Truth is, I really can’t stand kids. I think they’re pretty
fucking annoying, and I think that speaks more to my capacity to deal with them
and the amount of patience I have for them than it does the actual nature of
children. Based on my experience with them, I think they talk too fucking much
about shit that doesn’t matter at all. They require way too much attention and
selflessness. They can be downright cunty; so much so that, when my nephew
decides to throw a tantrum in the middle of the mall and scream a single phrase
for over an hour straight, I thank whatever powers that be that his dad is
there. Because if I couldn’t fucking walk away, I don’t know what would have
happened.
But then, there are those times. Those magical,
epiphany-filled moments. I’ll ask him a question or we’ll be mid conversation,
and he’ll just make an observation, a simple and direct reflection, as kids are
wont to do, and sticks of dynamite explode in my head. Either this is the world’s
smartest 6 year old, or we (people, in general) give far less credit to these
children than due. Children allow us a glimpse at the human being gaining
understanding and knowledge of self in the purest form. Depending on the age,
they haven’t necessarily been taught to suppress very many parts of their
nature, simply because they haven’t been around long enough. That’s why they’re
so good at being little cunts and so adept at masterfully making each other
feel like shit. They haven’t developed a sense that, “This is wrong”, or that, “This
could seriously fuck this person up in the future, what I’m doing to them.”

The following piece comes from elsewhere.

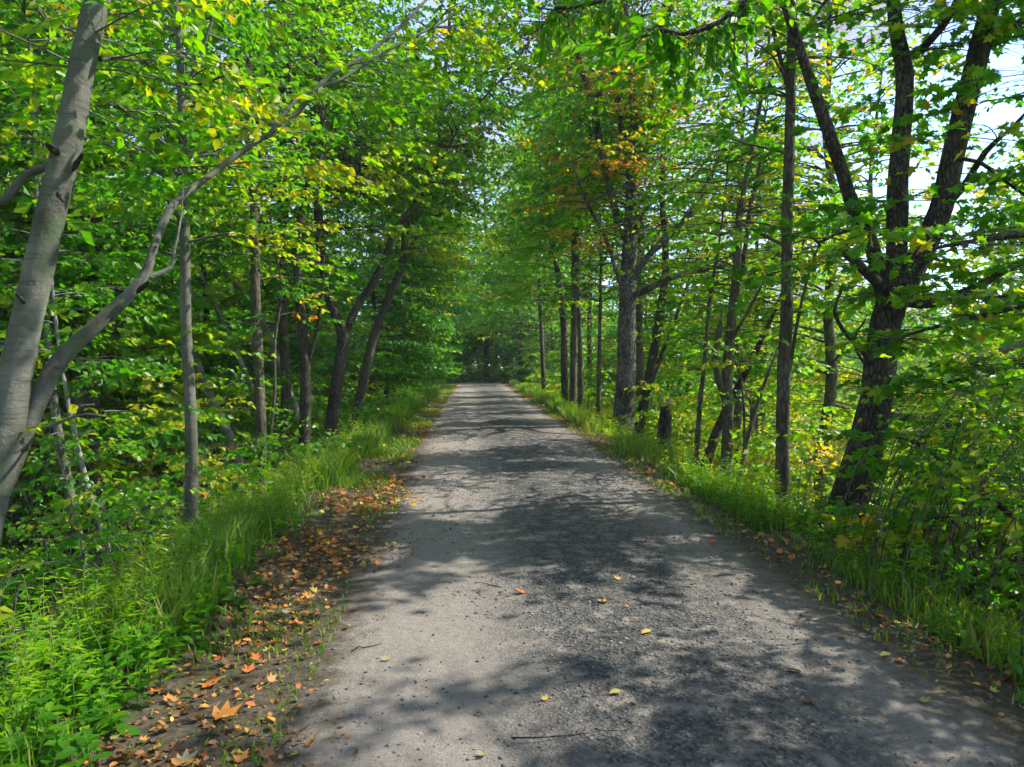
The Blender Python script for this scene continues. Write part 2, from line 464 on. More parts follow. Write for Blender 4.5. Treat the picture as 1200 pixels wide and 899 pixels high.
def stone_mat():
    m, nt, out = new_mat('stone')
    a = nt.nodes.new('ShaderNodeAttribute'); a.attribute_name = 'tint'
    c = ramp(nt, [(0, (.05, .05, .046)), (.5, (.13, .126, .115)), (1, (.30, .285, .26))], a.outputs['Fac']).outputs['Color']
    p = nt.nodes.new('ShaderNodeBsdfPrincipled'); nt.links.new(c, p.inputs['Base Color']); p.inputs['Roughness'].default_value = .85
    nt.links.new(p.outputs[0], out.inputs['Surface'])
    return m
M_STONE = stone_mat()

# ------------------------------------------------------------------ ground and path
def axis(lo, hi, a, b, fine, grow=1.13):
    core = list(np.arange(a, b + 1e-6, fine)); s = fine; x = b
    while x < hi: s *= grow; x += s; core.append(min(x, hi))
    s = fine; x = a
    while x > lo: s *= grow; x -= s; core.insert(0, max(x, lo))
    return np.array(core)

def sheet(name, xs, ys, fz, mat):
    X, Y = np.meshgrid(xs, ys); Z = fz(X, Y)
    V = np.stack([X, Y, Z], -1).reshape(-1, 3)
    nx, ny = len(xs), len(ys)
    i = (np.arange(ny - 1)[:, None] * nx + np.arange(nx - 1)[None]).ravel()
    q = np.stack([i, i + 1, i + nx + 1, i + nx], -1)
    return mesh_np(name, V, q.ravel(), np.arange(len(q)) * 4, mat, smooth=True)

g = sheet('ground', axis(-230, 230, -9, 11, .16), axis(-230, 230, -6, 60, .25), H, ground_mat())
tag(g, kind='structure')

def haze():  # thin air volume added to lift the dark, shaded parts of the wood
    m, nt, out = new_mat('haze')
    v = nt.nodes.new('ShaderNodeVolumePrincipled')
    v.inputs['Color'].default_value = (.86, .93, 1.0, 1)
    v.inputs['Density'].default_value = .0009
    v.inputs['Anisotropy'].default_value = .0
    nt.links.new(v.outputs[0], out.inputs['Volume'])
    x, z0, z1 = 235.0, -12.0, 36.0
    V = [(a, b, c) for c in (z0, z1) for b in (-x, x) for a in (-x, x)]
    F = [(0, 2, 3, 1), (4, 5, 7, 6), (0, 1, 5, 4), (2, 6, 7, 3), (0, 4, 6, 2), (1, 3, 7, 5)]
    o = mesh_np('haze', V, np.array(F).ravel(), np.arange(6) * 4, m)
    tag(o, 'thin haze added through the whole wood to lift its shade', 'haze', kind='stuff')
haze()

def path_sheet():
    ys = np.concatenate([np.arange(-8, 14, .06), np.arange(14, 58, .2)])
    us = np.linspace(0, 1, 74)
    U, Y = np.meshgrid(us, ys)
    eL = -1.62 + .22 * (vn(Y * .9, Y * 0, 41) - .5) + .12 * (vn(Y * 4, Y * 0, 42) - .5)
    eR = 2.82 + .22 * (vn(Y * .9, Y * 0, 43) - .5) + .12 * (vn(Y * 4, Y * 0, 44) - .5)
    X = eL + (eR - eL) * U
    Z = PH(X, Y)
    edge = np.minimum(np.minimum(U, 1 - U) * 14, 1)
    Z = Z * edge + (H(X, Y) + .006) * (1 - edge)
    V = np.stack([X, Y, Z], -1).reshape(-1, 3)
    nx, ny = len(us), len(ys)
    i = (np.arange(ny - 1)[:, None] * nx + np.arange(nx - 1)[None]).ravel()
    q = np.stack([i, i + 1, i + nx + 1, i + nx], -1)
    return tag(mesh_np('path', V, q.ravel(), np.arange(len(q)) * 4, path_mat(), smooth=True), kind='structure')
path_sheet()

def GZ(x, y):
    x = np.asarray(x, float)
    return np.where((x > -1.4) & (x < 2.65), PH(x, y), H(x, y) + .012)

# ------------------------------------------------------------------ foliage growth
def sprays(lv, tb, P, az, L, rise, size, tint, sp, dens=1.0, drop=.25, tjit=.06, twig_r=0, flat=.8, ax_r=0):
    """one leafy bough: an axis from P heading az, side twigs in a flat layer, leaves in two ranks along each twig"""
    k = 7; t = np.linspace(0, 1, k)
    bend = rng.normal(0, .35)
    a = az + bend * t
    seg = L / (k - 1)
    dx = np.cumsum(np.cos(a)) * seg - math.cos(az) * seg; dy = np.cumsum(np.sin(a)) * seg - math.sin(az) * seg
    z = L * (rise * t - (rise * .5 + drop * .5) * t ** 2) + rng.normal(0, .02, k) * L * .4
    z[0] = 0
    A = P + np.stack([dx, dy, z], -1)
    if tb is not None:
        r0 = ax_r if ax_r else twig_r if twig_r else .004 + .0085 * L
        tb.add(A, r0 * (1 - t * .85), 5)
    nt_ = max(3, int(L * 6.5 * dens))
    tt = np.sort(rng.uniform(.18, 1, nt_)); tt[-1] = 1
    side = np.where(np.arange(nt_) % 2 == 0, 1, -1)
    px = np.stack([np.interp(tt, t, A[:, i]) for i in range(3)], -1)
    ta = np.interp(tt, t, a) + side * rng.uniform(.5, 1.15, nt_); ta[-1] = a[-1]
    tl = np.clip((.25 + .5 * (1 - tt)) * L, .12, .85) * rng.uniform(.6, 1.15, nt_)
    td = np.stack([np.cos(ta), np.sin(ta), rng.normal(-.12, .16, nt_) - drop * .3], -1)
    if tb is not None and twig_r:
        for i in range(nt_):
            tb.add(np.stack([px[i], px[i] + td[i] * tl[i] * .9]), np.array([.0035, .0012]), 3)
    m = np.maximum(2, (tl / sp).astype(int))
    idx = np.repeat(np.arange(nt_), m)
    n = len(idx)
    u = rng.uniform(.08, 1.0, n)
    C = px[idx] + td[idx] * (tl[idx] * u)[:, None]
    s2 = rng.choice([-1, 1], n)
    la = ta[idx] + s2 * rng.uniform(.35, 1.2, n)
    T = np.stack([np.cos(la), np.sin(la), rng.normal(-.4, .4, n)], -1)
    N = np.stack([rng.normal(0, flat, n), rng.normal(0, flat, n), np.ones(n)], -1)
    S = 1.18 * size * rng.uniform(.45, 1.3, n)
    q = tint + rng.normal(0, .05) + rng.normal(0, tjit, n)
    lv.add(C, T, N, S, np.clip(q, 0, 1))

def clip_t(mean, autumn):
    """leaf colour of one bough: mostly green, sometimes already turned"""
    if autumn > 1: return rng.uniform(.82, .95) if rng.random() < autumn - 1 else float(np.clip(rng.normal(mean, .09), .05, .74))
    return rng.uniform(.68, .84) if rng.random() < autumn else float(np.clip(rng.normal(mean, .09), .05, .78))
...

They’re acting mostly on some primordial presence. And everything they take in
is so wondrous to them. Children are these mythical little dwarfs who can piss
you off one second and just as easily teach you something about the nature of
yourself with their next sentence. I envy the little creatures. Wish I could
throw on my kid filter sometimes, or rather, take off my adult one. Become a
little miseducated.
They’re still fucking annoying though.
They’re still fucking annoying though.